Accretion is an important process in astrophysics. It is invoked to explain the origin of compact objects like planets, stars and massive black holes. The gravitational energy released during accretion powers some of the most energetic phenomena in the universe. In many cases, the accreting material is in the form of a disc orbiting the central compact object. The most remarkable thing about these types of accretion discs is that they accrete at all. It is easy to show that in order for the material to fall onto the central object it must loose angular momentum. Thus, in a disc, the accretion rate is controlled by the outward transport of angular momentum. Transport by collisional processes like viscosity is too inefficient to explain the observed (or inferred) accretion rates therefore it is commonly assumed that the discs must be turbulent.
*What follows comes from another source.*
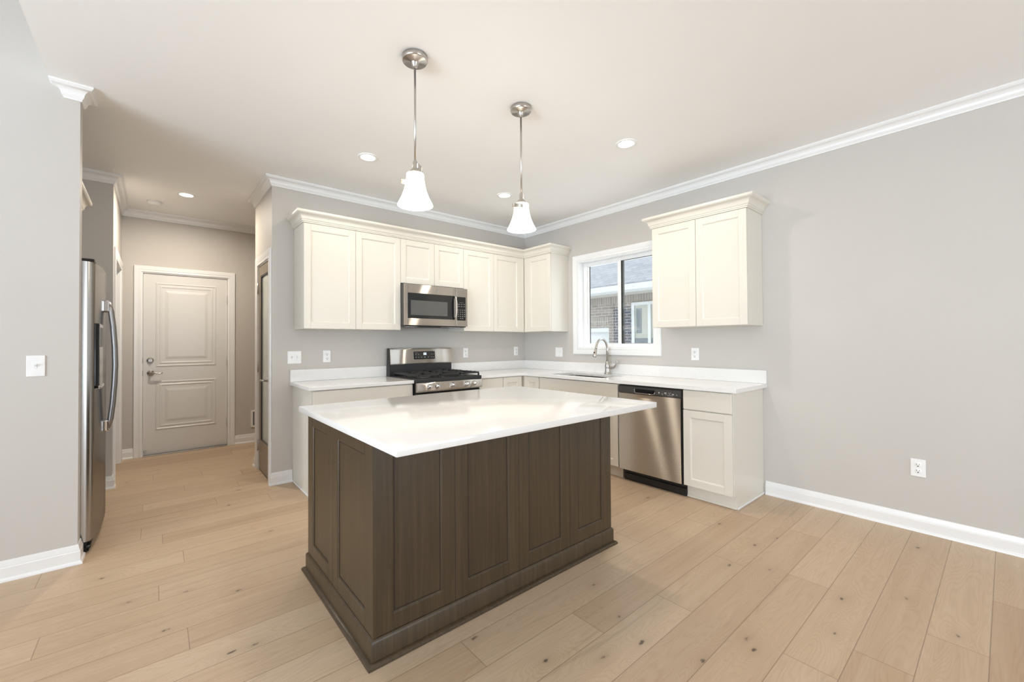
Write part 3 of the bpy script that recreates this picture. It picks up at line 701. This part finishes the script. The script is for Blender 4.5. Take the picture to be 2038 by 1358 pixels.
# faucet
fa = thing('kitchen_faucet', 'brushed nickel gooseneck pull-down faucet behind the sink', 'faucet', (-.088, -1.402, CT))
def faucet():
    b = B().lathe([(.034, 0), (.034, .006), (.030, .012), (.026, .03), (.025, .07), (.028, .085), (.026, .10), (.020, .125), (.0165, .14)], 28)
    obj('faucet_body', b, M['nickel'], fa, True)
    pts = [(0, 0, .13), (0, 0, .27)]; rs = [.0145, .0125]
    for i in range(1, 15):
        th = PI*i/14*.93; pts.append((-.098+.098*math.cos(th), .0, .27+.112*math.sin(th))); rs.append(.0125)
    a, c = Vector(pts[-2]), Vector(pts[-1]); dv = (c-a).normalized()
    for k, r in ((.02, .0125), (.025, .0150), (.06, .0165), (.085, .019), (.105, .021), (.108, .017)): pts.append(tuple(c+dv*k)); rs.append(r)
    nk = len(pts)-5
    obj('spout', B().tube(pts[:nk], rs[:nk], 18), M['nickel'], fa, True)
    sp = obj('spray_head', B().tube(pts[nk-1:], [.0135]+rs[nk:], 18), M['nickel'], fa, True)
    q = c+dv*.06
    obj('spray_button', B().lathe([(0, 0), (.007, 0), (.008, -.004), (.008, -.008)], 14, tuple(q+Vector((-.0125, -.002, .003))), (1, 0, .1)), M['black'], sp, True)
    obj('faucet_handle', B().tube([(0, -.018, .075), (0, -.05, .068), (0, -.085, .078), (0, -.110, .105), (0, -.122, .135), (0, -.128, .165)], [.014, .0135, .012, .0095, .007, .005], 12), M['nickel'], fa, True)
faucet()

# ------------------------------------------------------------------ dishwasher
dw = thing('dishwasher', 'stainless steel dishwasher with black control strip, under the counter', 'dishwasher', (0, DWa, 0), RW)
def dishwasher():
    w = DWa-DWb
    obj('tub', B().box(.004, w-.004, -.575, -.02, .10, .872), M['black'], dw)
    # slightly bowed door panel
    b = B(); n = 10; z0, z1 = .108, .800; F = []
    prof = []
    for i in range(n+1):
        t = i/n; prof.append((-.612-.004*math.sin(PI*t)-(.0 if 0 < t < 1 else -.002), z0+(z1-z0)*t))
    poly = prof+[(-.576, z1), (-.576, z0)]
    obj('door', b.prism(poly, 'x', .006, w-.012), M['steel'], dw, 25)
    cp = B()
    cp.prism([(-.614, .804), (-.616, .83), (-.612, .858), (-.600, .870), (-.576, .870), (-.576, .804)], 'x', .006, w-.008)
    c = obj('control_panel', cp, M['grey'], dw, 25)
    h = obj('handle_pocket', B().box(.175, .365, -.6185, -.610, .812, .848, .006), M['gloss'], c)
    obj('handle_lip', B().tube([(.172, -.617, .846), (.174, -.619, .820), (.185, -.620, .811), (.350, -.620, .811), (.362, -.619, .816), (.367, -.617, .830)], .0025, 8), M['chrome'], h, True)
    for x, z, a, d in ((.405, .832, .007, .012), (.435, .826, .010, .002), (.462, .834, .020, .006), (.490, .838, .006, .002), (.505, .838, .005, .003), (.497, .828, .008, .003), (.528, .828, .016, .006), (.560, .826, .010, .003), (.465, .822, .014, .0015), (.505, .816, .05, .0015), (.435, .818, .012, .0015)):
        obj('control_marking', B().box(x-a/2, x+a/2, -.6172, -.6145, z-d/2, z+d/2), M['mark'], c)
    obj('toe_panel', B().box(.03, w-.002, -.560, -.50, .004, .062).box(.03, w-.002, -.545, -.50, .062, .100), M['black'], dw)
    obj('side_gasket', B().box(w-.009, w-.002, -.606, -.50, .10, .872), M['black'], dw)
dishwasher()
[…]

The origin of disc turbulence however is only partially understood. It is known that magnetic fields play an important role in destabilizing the disc. The resulting magneto-rotational turbulence can develop in discs with rotational profiles that are stable to hydrodynamics perturbations. Furthermore the resulting motions do indeed transport angular momentum in the right direction—namely outward. One interesting possibility is that the turbulence may regenerate, by dynamo action, the very magnetic fields that are needed to sustain itself. That being the case, discs could self-magnetize to a level that only depends on the disc properties, but not on externally imposed quantities, like the magnetic flux threading the disc. In this talk, I will formulate this problem within the framework of two idealized configurations, shearing boxes, and cylindrical Couette flow. I will review the results of various numerical efforts, and assess to what extent we can currently answer the question about the self-magnetization of accretion discs.